I liked Tyra Banks before because she seemed really down-to-earth, but I absolutely love her now.
People magazine has run a cover of Banks at an awful weight of 162 lb at 5’10”. (sarcasm) She received tabloid names like “America’s Next Top Waddle” and “Tyra Porkchop.” I’m not even Tyra and that hurt me. I’m barely 5’4″ and used to weigh 162. I was on the verge of being “obese” (as opposed to “morbidly obese.”) Yeah. Even my family told me I was fat and needed to lose weight. There was only one issue that drove me nuts:
“It’s when I put on the jeans that used to fit a year ago and don’t fit now and give me the muffin top, that’s when I say, ‘Damn!’ “
The bar is raised because she’s Tyra and a former model. But she’s absolutely cool about it and not in the business of running to change her new weight:
“Still, she isn’t freaking out about wearing size 32-waist jeans or about “the fat roll” she claims to have on her back. (Her biggest source of figure angst is her size-DD breasts, which she says make it hard to find clothes that fit: “I would love for them to be a size and a half smaller.”)
But, she adds, “I’ve made millions of dollars with the body I have, so where’s the pain in that? If I was in pain, I would have dieted. The pain is not there – the pain is someone printing a picture of me and saying those (horrible) things.”
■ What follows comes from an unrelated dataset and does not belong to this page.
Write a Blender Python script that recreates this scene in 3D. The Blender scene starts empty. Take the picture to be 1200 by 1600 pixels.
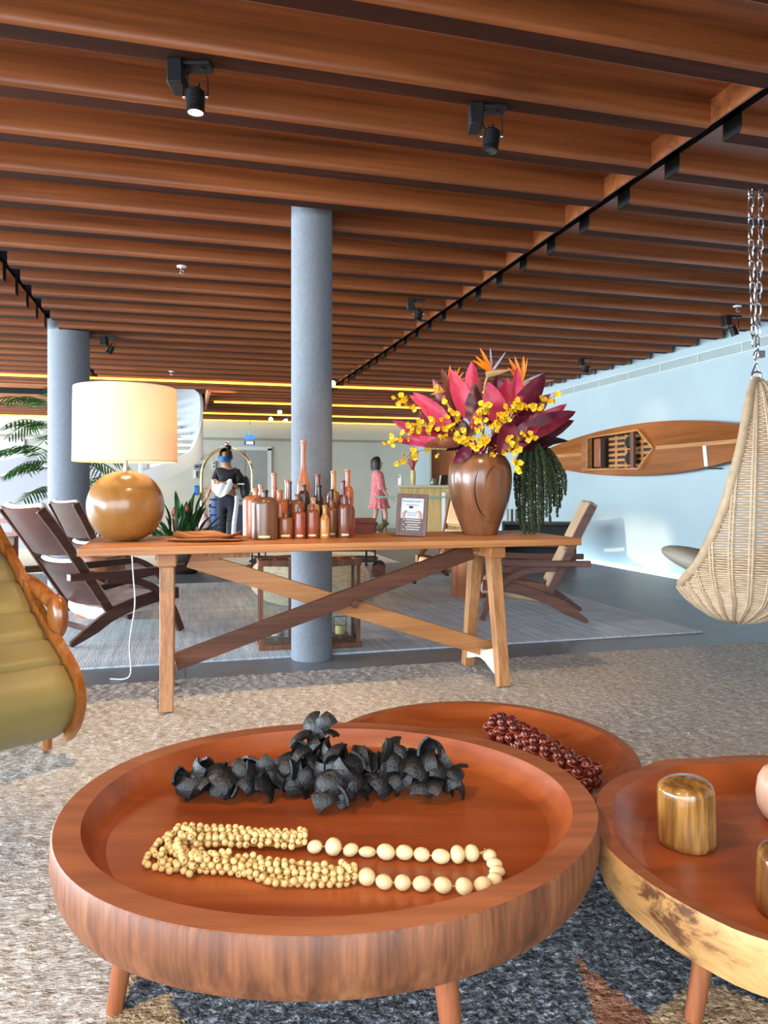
import bpy, bmesh, math, random
from math import sin, cos, pi, radians, sqrt, atan2
from mathutils import Vector, Matrix, Euler, noise

# ------------------------------------------------------------------ camera, world, light
S = bpy.context.scene
COL = S.collection
F, HZ, YAW = 1150.0, 762.0, radians(15.1)
SY, CY = sin(YAW), cos(YAW)

cam_d = bpy.data.cameras.new('camera')
cam = bpy.data.objects.new('camera', cam_d); COL.objects.link(cam)
cam.location = (0, 0, 1.0)
cam.rotation_euler = (pi / 2, 0, -YAW)
cam_d.sensor_width = 36.0
cam_d.lens = F / 1600 * 36.0
cam_d.shift_y = -(800 - HZ) / 1600
cam_d.clip_start = 0.02
S.camera = cam

S.view_settings.view_transform = 'Standard'
S.view_settings.look = 'None'
S.view_settings.gamma = 1.0
S.view_settings.use_curve_mapping = False
S.view_settings.exposure = 0.25

world = bpy.data.worlds.new('sky'); S.world = world
world.use_nodes = True
_bg = world.node_tree.nodes['Background']
_bg.inputs[0].default_value = (0.66, 0.84, 1.0, 1)
_bg.inputs[1].default_value = 4.7

def spot(name, loc, target, watts, deg, blend=0.6, col=(1.0, 0.66, 0.36), r=0.03):
    l = bpy.data.lights.new(name, 'SPOT'); l.energy = watts; l.color = col
    l.spot_size = radians(deg); l.spot_blend = blend; l.shadow_soft_size = r
    o = bpy.data.objects.new(name, l); COL.objects.link(o); o.location = loc
    o.rotation_euler = (Vector(target) - Vector(loc)).to_track_quat('-Z', 'Y').to_euler()
    return o

def point(name, loc, watts, col=(1.0, 0.7, 0.4), r=0.04):
    l = bpy.data.lights.new(name, 'POINT'); l.energy = watts; l.color = col; l.shadow_soft_size = r
    o = bpy.data.objects.new(name, l); COL.objects.link(o); o.location = loc
    return o

# picture point -> place in the room
def W(lat, d, z=0.0):
    return Vector((d * SY + lat * CY, d * CY - lat * SY, z))
def D(px, py, d):                       # at a known distance
    return W((px - 600) / F * d, d, 1 + (HZ - py) / F * d)
def Z(px, py, z=0.0):                   # on a known level
    d = (1 - z) * F / (py - HZ)
    return W((px - 600) / F * d, d, z)
def atY(px, Y, z):                      # on a plane Y = const
    k = (px - 600) / F
    d = Y / (CY - SY * k)
    return W(k * d, d, z)
def head(a):                            # heading a (degrees, clockwise from the view direction) -> z rotation
    return -(YAW + radians(a))

CEIL = 2.56
# added area lamps imitating daylight from the unseen left and back
def daylight(name, loc, size, rot, watts, col):
    l = bpy.data.lights.new(name, 'AREA'); l.shape = 'RECTANGLE'; l.size, l.size_y = size; l.energy = watts; l.color = col
    o = bpy.data.objects.new(name, l); COL.objects.link(o); o.location = loc; o.rotation_euler = rot
daylight('left_fill', (-8.8, 10.5, 1.3), (2.3, 13.0), (0, -pi / 2, 0), 2200, (0.80, 0.91, 1.0))
daylight('left_fill', (-8.8, 1.0, 1.3), (2.3, 6.0), (0, -pi / 2, 0), 900, (0.74, 0.88, 1.0))
daylight('back_fill', (-3.6, -1.5, 1.35), (9.0, 2.2), (pi / 2, 0, 0), 190, (0.86, 0.93, 1.0))
# added spot lamps brightening the far end of the lobby
for x_ in (-3.0, -0.2, 2.6):
    for y_ in (12.2, 15.2):
        spot('far_fill', (x_ if y_ > 14.7 or x_ > 0.5 else 0.9, y_, 2.45), (x_, y_ + 0.3, 0), 60, 140, 0.6, (1.0, 0.86, 0.66), 0.12)
# spotlights over the room (warm)
spot('tray_spot', W(-0.95, 0.55, 2.5), W(0.10, 1.45, 0.35), 100, 58, 0.5)
spot('tray_spot', W(0.10, 0.25, 2.5), W(0.45, 1.7, 0.3), 25, 75, 0.6)
spot('rug_spot', W(-0.70, 2.66, 2.36), W(-0.80, 3.12, 0.0), 120, 56, 0.7)
spot('table_spot', W(0.43, 2.95, 2.36), W(0.30, 4.0, 0.8), 60, 75, 0.7)
spot('kayak_spot', (4.85, 7.5, 2.45), (5.45, 7.8, 1.55), 12, 60, 1.0)
spot('low_sun_shaft', (-14.0, -1.0, 3.2), (5.45, 8.25, 0.2), 17000, 4.8, 0.5, (1.0, 0.76, 0.48), 0.06)
spot('rug_streak_fill', (1.0, 6.2, 2.42), (0.7, 6.5, 0.0), 42, 66, 0.9)  # added spot, stands in for warm sun streaks on the rug

# ------------------------------------------------------------------ materials
def lin(c):
    c /= 255.0
    return c / 12.92 if c <= 0.04045 else ((c + 0.055) / 1.055) ** 2.4
def C(r, g, b): return (lin(r), lin(g), lin(b), 1.0)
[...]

She’s also aware that the tabloids not only hurt her, but also paint a false reality for young girls and teens:
“I get so much mail from young girls who say, ‘I look up to you, you’re not as skinny as everyone else, I think you’re beautiful,’ ” she says. “So when they say that my body is ‘ugly’ and ‘disgusting,’ what does that make those girls feel like?”
My brief struggle with weight — it was only from the beginning of 2004 to the end of 2006 — has taught me a lot about myself and others. I attribute much of my weight gain to Paxil and Lexapro.